At the Threshold, 1987, is surrounded by a handsome background of painted board and silver print panes, that embeds the workaday equipment within an austere shrine. Nickard repeatedly employs copper panels as well as red, cobalt blue, and oxidized green coloring—beautiful decorative touches that suggest alchemic symbolism. A Day in the Life of a Lab Rat, 1987, employs such accents to increase the sense of stunned bewilderment emanating from the painted rats. They stare as blankly at us as we do at them, bereft of the context that would explain their presence. Nickard’s careful placement of his artifacts and representations dares the viewer to consider the political charges of exploitation and environmental damage that they implicitly level.

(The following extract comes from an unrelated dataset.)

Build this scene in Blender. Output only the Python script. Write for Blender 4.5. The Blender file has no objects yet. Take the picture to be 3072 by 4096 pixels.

When the mad scientist steps forward, as in Van De Graff Generator, 1986, he glows within the woven circle of his accoutrements. This work’s weird elegance seems to exempt it from commentary, except that technology framed and hung is always problematic. In another, more recent series included here, Nickard has continued in this vein, exploring the possibilities of making ironic bibelots out of the detritus resulting from various scientific research projects. Nickard exploits the parallels between studied abstraction and naturally produced forms, so that a pretty Fujichrome print of blue and red squiggles is called by the imposing name of Electronic Particle Detector’s Computer Display of Proton Antiproton Collision (Annihilation) Resulting in the Decay of a Z Particle into an Electron and a Positron, 1990. There are several sets of prints in the exhibition that juxtapose harmless decorative effects with ominous metaphorical titles. Large Galaxy Capturing and Assimilating Smaller Neighbors in a Galactic Cluster, 1990, is one such grouping; the images are of the sort one might expect to illustrate a book by Carl Sagan.

Ultimately, this work lives in a sterile twilight world of its own, offering a backhanded homage to both of its mismatched progenitors, but withholding any final allegiance. Whether Nickard’s dichotomous spectacle is a shotgun wedding or a heavyweight bout remains to be seen.